[START OF Given information]
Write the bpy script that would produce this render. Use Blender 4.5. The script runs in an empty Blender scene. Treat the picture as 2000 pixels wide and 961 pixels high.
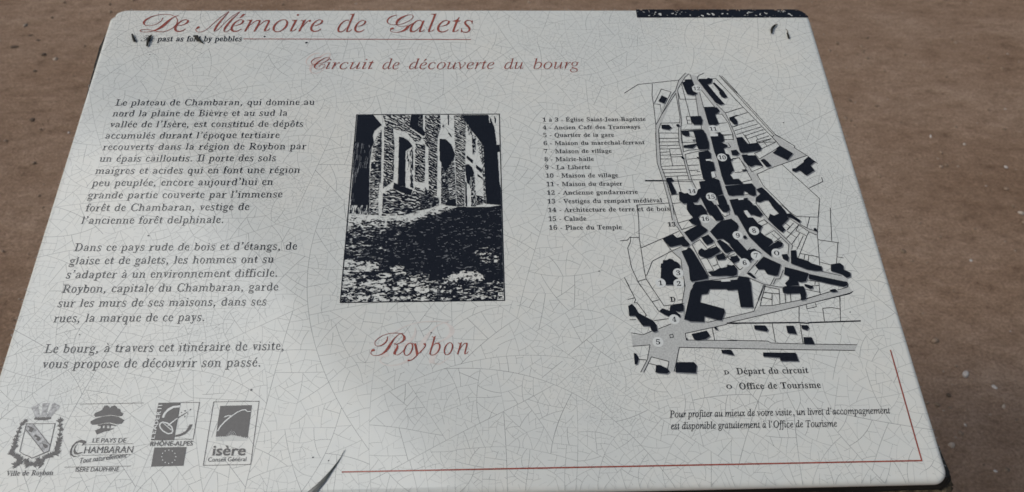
import bpy, bmesh, math, random
import numpy as np
from mathutils import Vector, Matrix
from mathutils.geometry import tessellate_polygon

SC = bpy.context.scene
COL = SC.collection

# ------------------------------------------------------------------ camera, sky, sun, exposure
TILT = math.radians(16.0)                 # slope of the slab towards the reader
CENTRE = Vector((0.0, 0.0, 0.86))         # middle of the glazed face above the ground
SLAB = Matrix.Translation(CENTRE) @ Matrix.Rotation(TILT, 4, 'X')
cam_data = bpy.data.cameras.new('camera')
cam = bpy.data.objects.new('camera', cam_data); COL.objects.link(cam)
cam_data.sensor_width = 36.0
cam_data.lens = 36.0 * 1633.0 / 2000.0
cam_data.clip_start = 0.02; cam_data.clip_end = 500.0
cam_data.dof.use_dof = True
cam_data.dof.focus_distance = 0.60
cam_data.dof.aperture_fstop = 15.0
rot = Matrix([[0.999184, 0.0110505, -0.0388492], [-0.0297105, 0.8526722, -0.5216008], [0.0273617, 0.5223294, 0.8523047]])
cam.matrix_world = SLAB @ (Matrix.Translation(Vector((0.009941, -0.344829, 0.509442))) @ rot.to_4x4())
SC.camera = cam

SUN_EL = math.radians(41.0)
SUN_AZ = math.radians(-110.0)             # measured from +Y towards +X
to_sun = Vector((math.sin(SUN_AZ) * math.cos(SUN_EL), math.cos(SUN_AZ) * math.cos(SUN_EL), math.sin(SUN_EL)))
sun_data = bpy.data.lights.new('sun', 'SUN'); sun_data.energy = 1.5
sun_data.angle = math.radians(14.0); sun_data.color = (1.0, 0.95, 0.87)
sun = bpy.data.objects.new('sun', sun_data); COL.objects.link(sun)
sun.rotation_euler = (-to_sun).to_track_quat('-Z', 'Y').to_euler()
sun.location = (0, 0, 5)

world = bpy.data.worlds.new('World'); SC.world = world; world.use_nodes = True
nt = world.node_tree; N = nt.nodes; N.clear()
w_out = N.new('ShaderNodeOutputWorld'); w_bg = N.new('ShaderNodeBackground')
sky = N.new('ShaderNodeTexSky'); sky.sky_type = 'NISHITA'; sky.sun_disc = False
sky.sun_elevation = SUN_EL; sky.sun_rotation = SUN_AZ
sky.air_density = 1.0; sky.dust_density = 1.5
w_bg.inputs['Strength'].default_value = 0.07
geo = N.new('ShaderNodeTexCoord')
cl_noise = N.new('ShaderNodeTexNoise'); cl_noise.inputs['Scale'].default_value = 2.2
cl_noise.inputs['Detail'].default_value = 5.0
nt.links.new(geo.outputs['Generated'], cl_noise.inputs['Vector'])
def blob(direction, r0, r1):
    """soft-edged bank of cloud around one direction of the sky"""
    d = N.new('ShaderNodeVectorMath'); d.operation = 'DOT_PRODUCT'
    d.inputs[1].default_value = Vector(direction).normalized()
    nt.links.new(geo.outputs['Generated'], d.inputs[0])
    a = N.new('ShaderNodeMath'); a.operation = 'MULTIPLY_ADD'
    nt.links.new(cl_noise.outputs['Fac'], a.inputs[0]); a.inputs[1].default_value = 0.03
    nt.links.new(d.outputs['Value'], a.inputs[2])
    m = N.new('ShaderNodeMapRange'); m.interpolation_type = 'SMOOTHSTEP'
    m.inputs['From Min'].default_value = math.cos(math.radians(r1)) + 0.015
    m.inputs['From Max'].default_value = math.cos(math.radians(r0)) + 0.015
    nt.links.new(a.outputs['Value'], m.inputs['Value'])
    return m.outputs['Result']
mix = N.new('ShaderNodeMix'); mix.data_type = 'RGBA'
fac = None
for bdir, r0, r1 in [((-0.453,-0.004,0.891),15,17.5),((-0.356,0.122,0.926),8,10),((-0.427,0.225,0.876),6.5,10),((-0.288,0.046,0.956),7,9),((-0.172,-0.033,0.984),6,9)]:
    b_ = blob(bdir, r0, r1)
    if fac is None: fac = b_
    else:
        mx = N.new('ShaderNodeMath'); mx.operation = 'MAXIMUM'
        nt.links.new(fac, mx.inputs[0]); nt.links.new(b_, mx.inputs[1]); fac = mx.outputs['Value']
nt.links.new(fac, mix.inputs['Factor'])
nt.links.new(sky.outputs['Color'], mix.inputs['A'])
mix.inputs['B'].default_value = (42.0, 42.0, 42.0, 1)
nt.links.new(mix.outputs['Result'], w_bg.inputs['Color'])
nt.links.new(w_bg.outputs['Background'], w_out.inputs['Surface'])

SC.view_settings.view_transform = 'Standard'
SC.view_settings.look = 'None'
SC.view_settings.exposure = 0.1
SC.view_settings.gamma = 1.0
SC.view_settings.use_curve_mapping = False
SC.render.engine = 'CYCLES'
SC.cycles.use_denoising = True
SC.cycles.filter_width = 1.6

# ------------------------------------------------------------------ helpers
def tag(o, label=None, cat=None, group=None, kind=None):
    if label: o['label'] = label
    if cat: o['category'] = cat
    if group: o['group'] = group
    if kind: o['kind'] = kind
    return o

def link_mesh(name, verts, faces, mat, parent=None, smooth=False, mat_index=None):
    me = bpy.data.meshes.new(name)
    me.from_pydata([tuple(v) for v in verts], [], faces)
    for m in (mat if isinstance(mat, (list, tuple)) else [mat]): me.materials.append(m)
    if mat_index is not None: me.polygons.foreach_set('material_index', mat_index)
    if smooth: me.polygons.foreach_set('use_smooth', [True] * len(me.polygons))
    me.update()
    o = bpy.data.objects.new(name, me); COL.objects.link(o)
    if parent is not None: o.parent = parent
    return o

class Sheet:
    """flat printed shapes in millimetres on the slab, z given in millimetres above the glaze"""
    def __init__(self): self.v = []; self.f = []; self.mi = []
    def tri(self, verts, tris, z, mi=0):
        b = len(self.v)
        self.v += [(x / 1000, y / 1000, z / 1000) for x, y in verts]
        self.f += [tuple(b + i for i in t) for t in tris]; self.mi += [mi] * len(tris)
    def poly(self, pts, z, mi=0):
        t = tessellate_polygon([[Vector((x, y, 0)) for x, y in pts]])
        fixed = []
        for a, b, c in t:
            (ax, ay), (bx, by), (cx, cy) = pts[a], pts[b], pts[c]
            fixed.append((a, b, c) if (bx - ax) * (cy - ay) - (by - ay) * (cx - ax) >= 0 else (a, c, b))
        self.tri(pts, fixed, z, mi)
    def line(self, pts, w, z, mi=0):
        n = len(pts); L = []; 
        for i in range(n):
            a = pts[max(i - 1, 0)]; b = pts[min(i + 1, n - 1)]
            dx, dy = b[0] - a[0], b[1] - a[1]; l = math.hypot(dx, dy) or 1.0
            k = 1.0
            if 0 < i < n - 1:
                p, q = pts[i - 1], pts[i + 1]; c = pts[i]
                l1 = math.hypot(c[0] - p[0], c[1] - p[1]) or 1; l2 = math.hypot(q[0] - c[0], q[1] - c[1]) or 1
                cs = ((c[0] - p[0]) * (q[0] - c[0]) + (c[1] - p[1]) * (q[1] - c[1])) / (l1 * l2)
                dx, dy = (c[0] - p[0]) / l1 + (q[0] - c[0]) / l2, (c[1] - p[1]) / l1 + (q[1] - c[1]) / l2
                l = math.hypot(dx, dy) or 1.0
                k = min(1.6, 1 / max(0.3, math.sqrt(max(0.0, (1 + cs) / 2))))
            L.append((-dy / l * w / 2 * k, dx / l * w / 2 * k))
        vs = []
        for (x, y), (nx, ny) in zip(pts, L): vs += [(x - nx, y - ny), (x + nx, y + ny)]
        self.tri(vs, [(2 * i, 2 * i + 2, 2 * i + 3, 2 * i + 1) for i in range(n - 1)], z, mi)
    def disc(self, c, r, z, mi=0, n=20, ry=None, rot=0.0):
        ry = ry or r; ca, sa = math.cos(rot), math.sin(rot); vs = []
        for i in range(n):
            a = 2 * math.pi * i / n; x, y = r * math.cos(a), ry * math.sin(a)
            vs.append((c[0] + x * ca - y * sa, c[1] + x * sa + y * ca))
        self.tri(vs, [tuple(range(n))], z, mi)
    def build(self, name, mat, parent):
        return link_mesh(name, self.v, self.f, mat, parent, mat_index=self.mi)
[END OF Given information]
■ Goal
From the first line above down to the line with "COL = SC.collection", reproduce every line and no others, omitting pictures.

■ Written reply
Write the bpy script that would produce this render. Use Blender 4.5. The script runs in an empty Blender scene. Treat the picture as 2000 pixels wide and 961 pixels high.
import bpy, bmesh, math, random
import numpy as np
from mathutils import Vector, Matrix
from mathutils.geometry import tessellate_polygon

SC = bpy.context.scene
COL = SC.collection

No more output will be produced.